Horst Schröder, Film & Fernseh Produzentenverband NRW e.V., erläuterte die Filmförderung in NRW. Er zeigte, wie sich die Filmförderung in den letzten 35 Jahren entwickelt hat. Als Ergebnis des Vortrages forderte Herr Schröder die Politik und Wirtschaft auf, die Medien als „Schlüsselwirtschaft in NRW“ noch mehr zu fördern.

Konrad Peschen, Leiter der Stabsstelle Medien im Amt des Oberbürgermeisters der Stadt Köln, und Dr. Wolfgang Nieburg, Leiter der Stabsstelle Medien im Amt des Oberbürgermeisters in Düsseldorf, knüpften an die vorherigen Vorträge an. Für Köln stellte Konrad Peschen den Studenten dar, wie die Stadt die Medienunternehmen unterstützt und welche attraktiven Standorte mit dem Coloneum, dem Mediapark, dem Medienzentrum Mülheim/Schanzenstraße, aber auch dem neuen Rheinauhafen geboten werden.

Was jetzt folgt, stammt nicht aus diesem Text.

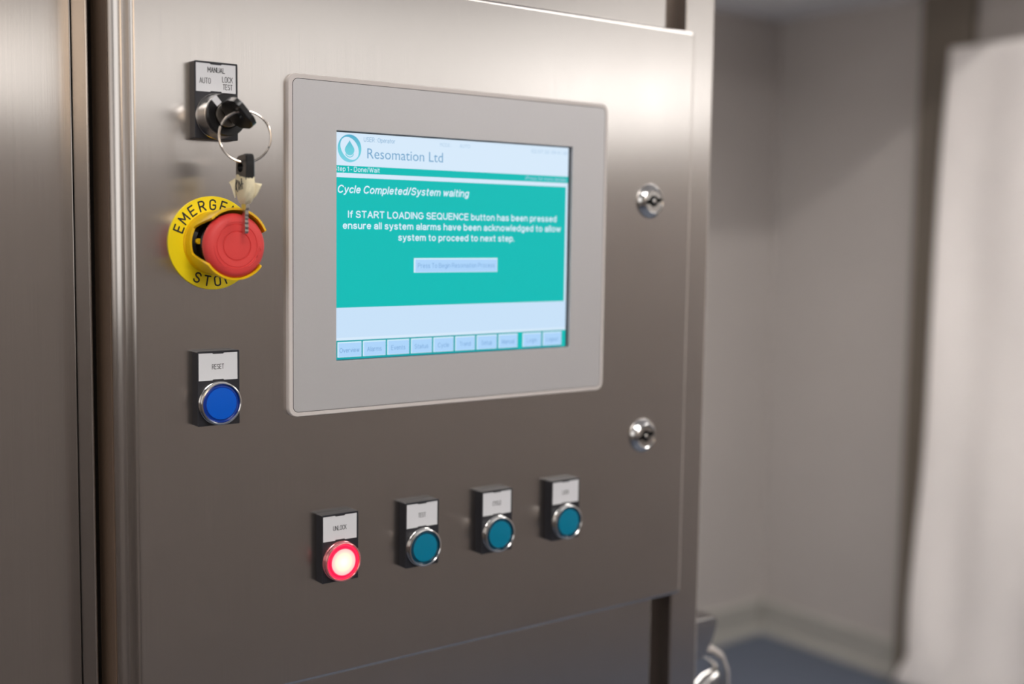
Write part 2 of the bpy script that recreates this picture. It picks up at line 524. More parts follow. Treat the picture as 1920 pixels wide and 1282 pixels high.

Dr. Wolfgang Nieburg prägte dem Auditorium die Formel „Düsseldorf = Köln mal 0,6“ ein. Außerdem referierte er über ein Projekt der Stadt New York, wo von der Stadt eine Zentrale Telefonnummer 311 für alle Belange für die Bürger eingerichtet wurde. Düsseldorf strebe Ähnliches an.

Im letzten Teil dieser Vortragsreihe konnten die Projektassistentinnen des memi-Instituts Daniela Bremer und Cathy Six die Referenten in einer anregenden Diskussion noch die eine oder andere interessante Frage beantworten lassen.

Im Anschluss an die Podiumsdiskussion wurden die Gewinner des Publikumsquiz bekannt gegeben.

Auch nach ihren Vorträgen standen die Referenten des Medien und Entertainment Studientages den Studenten beim Kölsch Chill Out Rede und Antwort.